Bakan Kirişci, gıda arz güvenliğinin önemini iktidara geldikleri 2002 yılında da bildiklerini söyleyerek, Türkiye'yi tarımsal üretimde ilk 10'a çıkardıklarını ifade etti.
Aydın'daki üretimin de güçlü altyapıya çok önemli katkıları olduğunu vurgulayan Kirişci, "Son 20 yılda Aydın'a verilen destek ve yatırımlarla bitkisel üretimde yüzde 120'lik, büyükbaş hayvan varlığımızda yüzde 149'luk, küçükbaş hayvan varlığımızda yüzde 96'lık, kanatlı hayvan varlığımızda yüzde 47'lik, arılı kovan varlığımızda yüzde 177'lik artış gerçekleşmiş oldu" dedi.
Bakan Kirişci, kırsal kalkınma alanında da önemli destekler verdiklerini belirterek, "Bütün bu destekler, sizlerin emeğiyle, alın teriyle birleşti ve Aydın'ın tarımsal hasılası yüzde 496 artarak 9 milyar liraya yükseldi" diye konuştu.
Jeotermal kaynaklı ihtisas OSB'ler
Aydın Efeler'de 776 dekarda kurulacak jeotermal kaynaklı ihtisas OSB'nin 2020'de tüzel kişilik kazandığını hatırlatan Kirişci, 20 sera ve 9 sanayi parselinin yer aldığı bu OSB'yi çok önemsediklerini, benzerlerini yurt çapında yaygınlaştırmaya çalıştıklarını aktardı.
Vahit Kirişci, Resmi Gazete'de yayımlanan düzenlemelerle Türkiye'de ekilmeyen arazinin kalmayacağını, üretim yapılan alanların kayıtlı hale geleceğini, planlı üretime geçileceğini ifade ederek, suya göre tarım yapılacağını, sözleşmeli üretimin yaygınlaştırılacağını ve tarımsal hasılanın artırılacağını belirtti.

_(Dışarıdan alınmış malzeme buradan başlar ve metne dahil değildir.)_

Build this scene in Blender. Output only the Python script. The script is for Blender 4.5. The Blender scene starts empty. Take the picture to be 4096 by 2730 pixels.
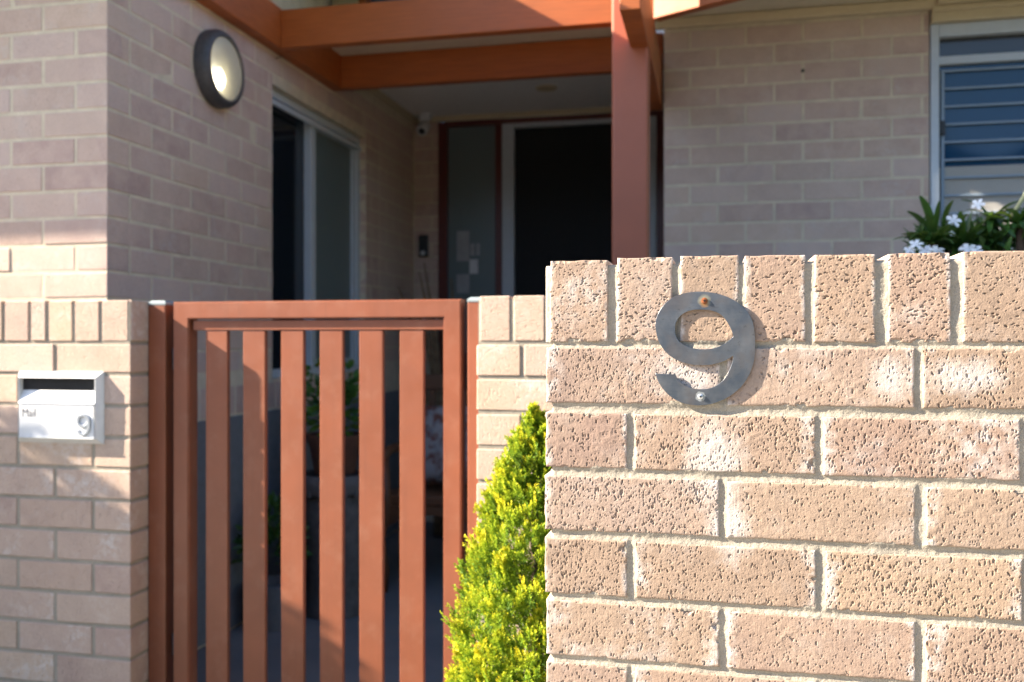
import bpy, bmesh, math, random
import numpy as np
from mathutils import Vector, Matrix

# ------------------------------------------------------------------ camera, sky, sun, exposure
S = bpy.context.scene
COL = S.collection
cam_d = bpy.data.cameras.new('camera'); cam = bpy.data.objects.new('camera', cam_d); COL.objects.link(cam)
cam.location = (0, 0, 1.15)
cam.rotation_euler = (math.radians(90), 0, math.radians(12.5))
cam_d.sensor_width = 36.0; cam_d.lens = 32.0
cam_d.clip_start = 0.02; cam_d.clip_end = 2000
cam_d.dof.use_dof = True; cam_d.dof.focus_distance = 1.20; cam_d.dof.aperture_fstop = 4.8
S.camera = cam

SUN = Vector((3.9, 1.0, -2.36)).normalized()          # direction the light travels
el = math.asin(-SUN.z); az = math.atan2(-SUN.x, -SUN.y)
W = bpy.data.worlds.new('World'); S.world = W; W.use_nodes = True
wn = W.node_tree; bg = wn.nodes['Background']
sky = wn.nodes.new('ShaderNodeTexSky'); sky.sky_type = 'NISHITA'; sky.sun_disc = False
sky.sun_elevation = el; sky.sun_rotation = az; sky.air_density = 1.0; sky.dust_density = 1.3; sky.ozone_density = 3.5
wn.links.new(sky.outputs[0], bg.inputs[0]); bg.inputs[1].default_value = 0.085
sl = bpy.data.lights.new('sun', 'SUN'); sl.energy = 5.0; sl.angle = math.radians(0.53); sl.color = (1.0, 0.88, 0.72)
so = bpy.data.objects.new('sun', sl); COL.objects.link(so)
so.rotation_euler = SUN.to_track_quat('-Z', 'Y').to_euler(); so.location = (-8, -3, 6)
S.view_settings.view_transform = 'Standard'; S.view_settings.look = 'None'
S.view_settings.exposure = 2.36; S.view_settings.gamma = 1.0
S.render.engine = 'CYCLES'
S.cycles.use_denoising = True
S.cycles.max_bounces = 8
S.cycles.sample_clamp_indirect = 4.0

# ------------------------------------------------------------------ helpers
RNG = random.Random(7)

def tag(o, label=None, cat=None, group=None, kind=None):
    if label: o['label'] = label
    if cat: o['category'] = cat
    if group: o['group'] = group
    if kind: o['kind'] = kind
    return o

def link(name, me, mat=None, parent=None):
    o = bpy.data.objects.new(name, me); COL.objects.link(o)
    if mat is not None and me is not None and not me.materials: me.materials.append(mat)
    if parent is not None: o.parent = parent
    return o

def empty(name, loc=(0, 0, 0)):
    # the thing's parts are placed in world space, so the Empty only marks the thing; keep it at the origin of its parts
    o = bpy.data.objects.new(name, None); COL.objects.link(o); o.empty_display_size = .1
    return o

def pydata(name, v, f, mat, parent=None, smooth=False):
    me = bpy.data.meshes.new(name); me.from_pydata(v, [], f); me.update()
    if smooth:
        for p in me.polygons: p.use_smooth = True
    return link(name, me, mat, parent)

def npmesh(name, V, F, mat, parent=None, smooth=False):
    """V (n,3) float, F (m,4) or (m,3) int"""
    me = bpy.data.meshes.new(name)
    n = len(F); k = F.shape[1]
    me.vertices.add(len(V)); me.vertices.foreach_set('co', np.ascontiguousarray(V, dtype=np.float32).ravel())
    me.loops.add(n * k); me.loops.foreach_set('vertex_index', np.ascontiguousarray(F, dtype=np.int32).ravel())
    me.polygons.add(n); me.polygons.foreach_set('loop_start', np.arange(0, n * k, k, dtype=np.int32))
    me.polygons.foreach_set('loop_total', np.full(n, k, dtype=np.int32))
    if smooth: me.polygons.foreach_set('use_smooth', np.ones(n, dtype=bool))
    me.update(calc_edges=True); me.validate()
    return link(name, me, mat, parent)

def box_bm(bm, x0, x1, y0, y1, z0, z1):
    m = Matrix.Translation(((x0 + x1) / 2, (y0 + y1) / 2, (z0 + z1) / 2)) @ Matrix.Diagonal((abs(x1 - x0), abs(y1 - y0), abs(z1 - z0), 1))
    return bmesh.ops.create_cube(bm, size=1, matrix=m)['verts']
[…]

Bu düzenlemeler sayesinde kısa dönemde üretim alanının 24 milyon dekar, bitkisel üretimin 5,6 milyon ton, tarımsal hasılanın 40 milyar lira artacağını vurgulayan Kirişci, dış ticarete de 2 milyar dolar ilave katkı sağlanacağını söyledi.
Aydın Valisi Hüseyin Aksoy da kentin coğrafi konumu, tarımsal, turizm ve sanayi sektörlerindeki potansiyeliyle vasıflı insan gücüne değinerek tarımsal ihracattaki artışlara dikkat çekti.